> **Provided data**:
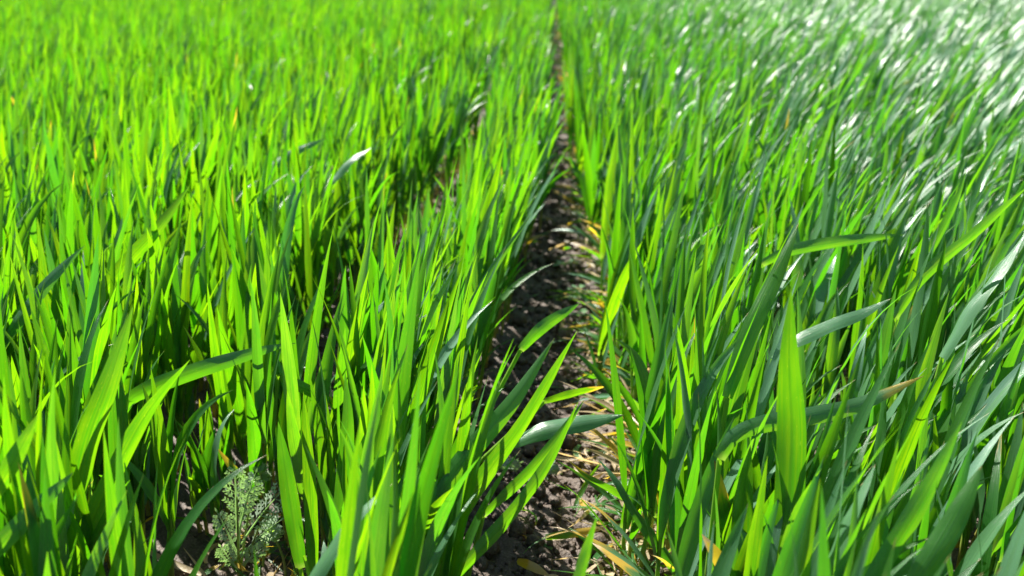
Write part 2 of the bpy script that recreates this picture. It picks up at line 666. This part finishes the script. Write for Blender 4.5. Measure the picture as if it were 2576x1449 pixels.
def build_litter():
    rows = []
    rng = random.Random(21)
    for k in range(1900):
        y = 0.62 + 4.5 * rng.random() ** 2.4
        q = rng.random()
        x = rng.gauss(0.092, 0.028) if q < 0.60 else (rng.gauss(0.02, 0.05) if q < 0.68 else rng.gauss(-0.26, 0.045))
        straw = rng.random() < 0.5
        rows.append(dict(base=np.array((x, y, soil_z(x, y) + rng.uniform(0.002, 0.016))), az=rng.uniform(0, 6.28),
                         th=rng.uniform(1.15, 1.62), bend=rng.uniform(-0.25, 0.5), pw=rng.uniform(1, 2.5),
                         swirl=rng.gauss(0, 0.9), L=rng.uniform(0.02, 0.075), W=rng.uniform(0.0012, 0.0026) if straw else rng.uniform(0.003, 0.0075),
                         lean=0.0, tw0=rng.gauss(0, 0.5), tw=rng.gauss(0, 1.5), keel=rng.uniform(0, 0.7), seed=rng.random(),
                         tint=rng.random(), yel=rng.choice((0.0, 0.2, 0.5, 1.7, 1.8, 2.0)), wax=0.3 * rng.random()))
    P = pack(rows)
    S, C = 7, 3
    pts = blades(P, S, C)
    A, B = blade_attrs(P, S, C)
    f = np.array(strip_faces(S, C))
    F = (f[None] + (np.arange(len(rows)) * (S + 1) * C)[:, None, None]).reshape(-1, 4)
    o = big_mesh('dry_leaf_litter', pts.reshape(-1, 3), F, [M_LEAF], attrs={'blade': A.reshape(-1, 3), 'kind': B.reshape(-1, 3)})
    tag(o, 'dry straw and yellowed leaf litter lying on the soil along the wheat rows', 'leaf litter', kind='stuff')


build_litter()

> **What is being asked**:
Copy each line exactly, and leave the pictures out of your copy.

> **Result**:
Write part 2 of the bpy script that recreates this picture. It picks up at line 666. This part finishes the script. Write for Blender 4.5. Measure the picture as if it were 2576x1449 pixels.
def build_litter():
    rows = []
    rng = random.Random(21)
    for k in range(1900):
        y = 0.62 + 4.5 * rng.random() ** 2.4
        q = rng.random()
        x = rng.gauss(0.092, 0.028) if q < 0.60 else (rng.gauss(0.02, 0.05) if q < 0.68 else rng.gauss(-0.26, 0.045))
        straw = rng.random() < 0.5
        rows.append(dict(base=np.array((x, y, soil_z(x, y) + rng.uniform(0.002, 0.016))), az=rng.uniform(0, 6.28),
                         th=rng.uniform(1.15, 1.62), bend=rng.uniform(-0.25, 0.5), pw=rng.uniform(1, 2.5),
                         swirl=rng.gauss(0, 0.9), L=rng.uniform(0.02, 0.075), W=rng.uniform(0.0012, 0.0026) if straw else rng.uniform(0.003, 0.0075),
                         lean=0.0, tw0=rng.gauss(0, 0.5), tw=rng.gauss(0, 1.5), keel=rng.uniform(0, 0.7), seed=rng.random(),
                         tint=rng.random(), yel=rng.choice((0.0, 0.2, 0.5, 1.7, 1.8, 2.0)), wax=0.3 * rng.random()))
    P = pack(rows)
    S, C = 7, 3
    pts = blades(P, S, C)
    A, B = blade_attrs(P, S, C)
    f = np.array(strip_faces(S, C))
    F = (f[None] + (np.arange(len(rows)) * (S + 1) * C)[:, None, None]).reshape(-1, 4)
    o = big_mesh('dry_leaf_litter', pts.reshape(-1, 3), F, [M_LEAF], attrs={'blade': A.reshape(-1, 3), 'kind': B.reshape(-1, 3)})
    tag(o, 'dry straw and yellowed leaf litter lying on the soil along the wheat rows', 'leaf litter', kind='stuff')


build_litter()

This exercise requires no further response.